Bringing online a million dollar system


Note: some information has been scrubbed from these charts, but the story told by the data is still intact.

After joining a startup specializing in hardware, some of my main responsibilities were to bring online a million dollar manufacturing system, to maintain system reliability, ensure system uptime, and keep executive management updated on the progress. Pulling upon my engineering background and R&D experience,  I relied heavily on data analysis and visualization to complete this task. By the project's completion, my efforts increased quarterly yield by 10% and quarterly throughput by 3.5x. Afterwards, I developed capacity planning for high-volume production based on scaling several modules with various throughputs. The result was increased daily throughput by 6x and mitigated system downtime by monitoring performance.


Figure 1: Chart of gas levels as a function of time.

The system required a high purity environment and was equipped with the appropriate sensors - so my first order of business was to get a handle on the environment. The result, shown in Figure 1, was establishing a system log to determine maintenance intervals.

 


Figure 2: Distribution of critical parameter, D

This system was also capable of high-volume production, so I partnered with a vendor capable of supplying the volume of parts in order to run at full capacity. Figure 2 shows the distribution of a critical parameter, D, of parts received from the vendor. With specification limits determined by senior members of the research team, a more in-depth analysis was required in order to steer the vendor's process within the spec limits.

 


Figure 3: multivariate analysis of first articles

Figure 3 displays the results of a multivariate analysis of including parameters. The analysis, combined with geometric knowledge of the parts suggested parameter B had a slightly larger effect than C. Parameter A is not related to parameter D; correlation does not always imply causation.

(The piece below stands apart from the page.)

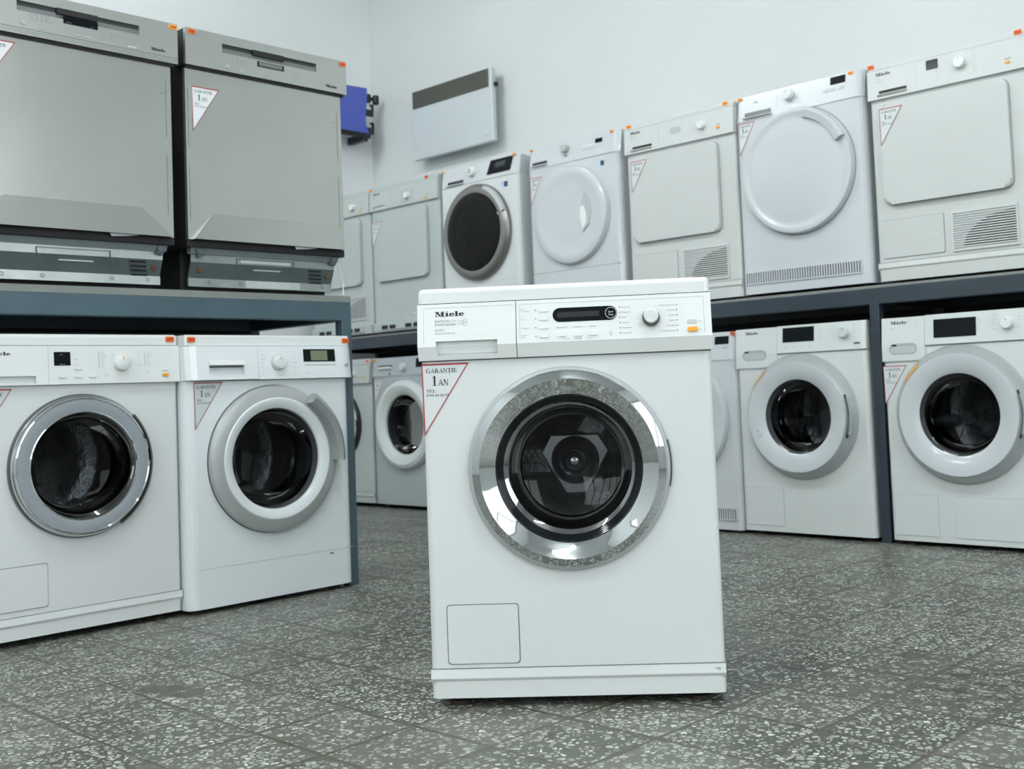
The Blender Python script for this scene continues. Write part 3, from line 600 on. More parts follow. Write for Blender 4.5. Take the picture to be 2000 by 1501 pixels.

Figure 4: Detailed bivariate analysis

Figure 4 shows a more in-depth analysis of the relation between B and D. Parameter B was within specification limits, determined by a process upstream of the vendor. With this in mind, I requested that vendor slightly increase parameter C -- the result was a more robust product.


Figure 5: Yield dashboard

With the correct material in flow, the next task was to monitor yield. Figure 5 is the yield dashboard I established, maintained and would present quarterly. At a single glance, stakeholders can see trends for

  • individual yield
  • number of parts delivered
  • cumulative yield
  • average yield to date

This was instrumental in communicating status to executive management, as well as to provide a sense of accomplishment and visibility to operators.


Figure 6: Annual Pareto. Left: with event effect. Right with systemic effects only.

From the beginning of the project, I established certain failure modes which were  captured throughout the project cycle. Twelve months into the project there was an event that resulted an abnormally high number of failures for a single process, captured by failure mode A. This event accounted for 16% of annual loss. However, dropping this event from tracked failure mode provides a more accurate picture of the system's performance over the course of the project, as shown by Figure 6, allowing for a more effective execution of the 80/20 rule.


Figure 7: Pareto by Quarter

Finally, to get a sense of the progress of the system performance over the course of the project, Paretos were generated by quarter, Figure 7.  Q4's performance compared against Q1: 

  • 10% more yield
  • 3.5x throughput
  • Just two failure modes accounting for 80% of failures, instead of four
  • Not shown here, but daily throughput increased by 6x

As the program lead, I know the answer may not always be immediate, and complete data may not always be conveniently available. For this project's success, it was critical to have a clear concept of the question that demanded an answer and to present data that delivered actionable items. Success arrived after crafting a meaningful story around the data that  wove its message to all stakeholders.